Making Vice into a test recording library is as simple as rewriting the providers of instances of the target classes so that these methods return a recorder.

When I say “provider” here, I just mean any method that is responsible for providing an object that is used by our application. Providers may be constructors, ordinary factory methods, or special methods in some DI-framework module class (e.g., @Provides annotated methods in Dagger).

If all the instances in an application are recorders, then generating unit tests should be fairly trivial. As I see it, the central problem of creating a a unit test recorder is figuring out how to rewrite providers so that they return recorders instead of ordinary instances.


Bytebuddy alone won’t work

Doing this on Android was trickier than I first imagined. I thought that I could just use Bytebuddy to rewrite providers to return recorders like this:

public List<RecordingObject> rewrite(Method providers, boolean isAndroid) {
    final Map<Class<?>, List<Provider>> classesGroup
            = streamSupplier.get()
                .collect(groupingBy((Function<Provider, Class<?>>) Provider::getDeclaringClass));
    classesGroup.forEach((aClass, classProviders) -> {
        // Working with the classProviders using the Stream API gives us a cleaner way of building up our dynamic subclass.
        final DynamicType.Builder<?> recordingSubclass = classProviders.stream()
                .reduce(byteBuddy.subclass(aClass), new BiFunction<DynamicType.Builder<?>, Provider, DynamicType.Builder<?>>() {
                    public DynamicType.Builder<?> apply(DynamicType.Builder<?> builder, Provider provider) {
                        return provider.rewrite(builder, any());
                }, (builder, builder2) -> builder2);

                      isAndroid ? AndroidClassLoadingStrategy.Default.WRAPPER : ClassReloadingStrategy.fromInstalledAgent());
    return recorders;

The hope here was that we could simply pass in an array of method or constructor references and use Bytebuddy to rewrite those providers to return recorders.

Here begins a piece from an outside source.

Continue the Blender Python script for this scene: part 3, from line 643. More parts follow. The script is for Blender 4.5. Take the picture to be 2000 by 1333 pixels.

Unfortunately, I didn’t read notice this line in the Bytebuddy docs:

…with the ART runtime which succeeds the Dalvik virtual machine, Android applications are compiled into native machine code before being installed on an Android device. As a result, Byte Buddy cannot longer [sic.] redefine or rebase classes as long as an applications is not explicitly deployed together with its Java sources as there is otherwise no intermediate code representation to interpret.

Since we can’t redefine classes using Bytebuddy alone, this approach turns out to be a dead end.

Some alternative implementation approaches

Dexmaker is a library that allows us to write dex files at runtime. I believe that dexmaker is used so that we can use mockito with Android, but I’m not sure. If dexmaker is in fact used for this purpose, it could be a useful tool for creating a unit test recorder on Android.

Another possibility is to leverage the Transform api that’s a part of the Android gradle plugin. This api allows us to manipulate java bytecode before that code is converted to dex bytecode. At first glance, this approach appears to be preferable to the former one for the following reasons:

  1. We can probably use Bytebuddy here since other users of the Transform api seem to have had some success using similar libraries (viz., javassist and webasm). See, for example, smuggler and the realm transformer.

  2. We’re rewriting our providers at build time rather than runtime, which will presumably make for a smoother app running experience.

  3. Because we rewriting our providers at build time, we may be able to take advantage of incremental builds.

  4. Rewriting the providers at runtime isn’t really required for the functionality that we want. By using the transform api, we plugging in to an extension point that’s well supported by Android.

I’ll be trying out these alternative approaches in the coming week. Hopefully, next time I’ll have a working unit test recorder!


  1. In case its not obvious, this seems like an important question because unit-level tests can run much more quickly than functional UI tests, so they can actually serve as, to use Michael Feathers’ metaphor, a “software vice” when we’re refactoring or adding features. Having to wait 5+ minutes to know if you’re changes have broken anything is way too long for functional UI tests to be useful feedback while programming.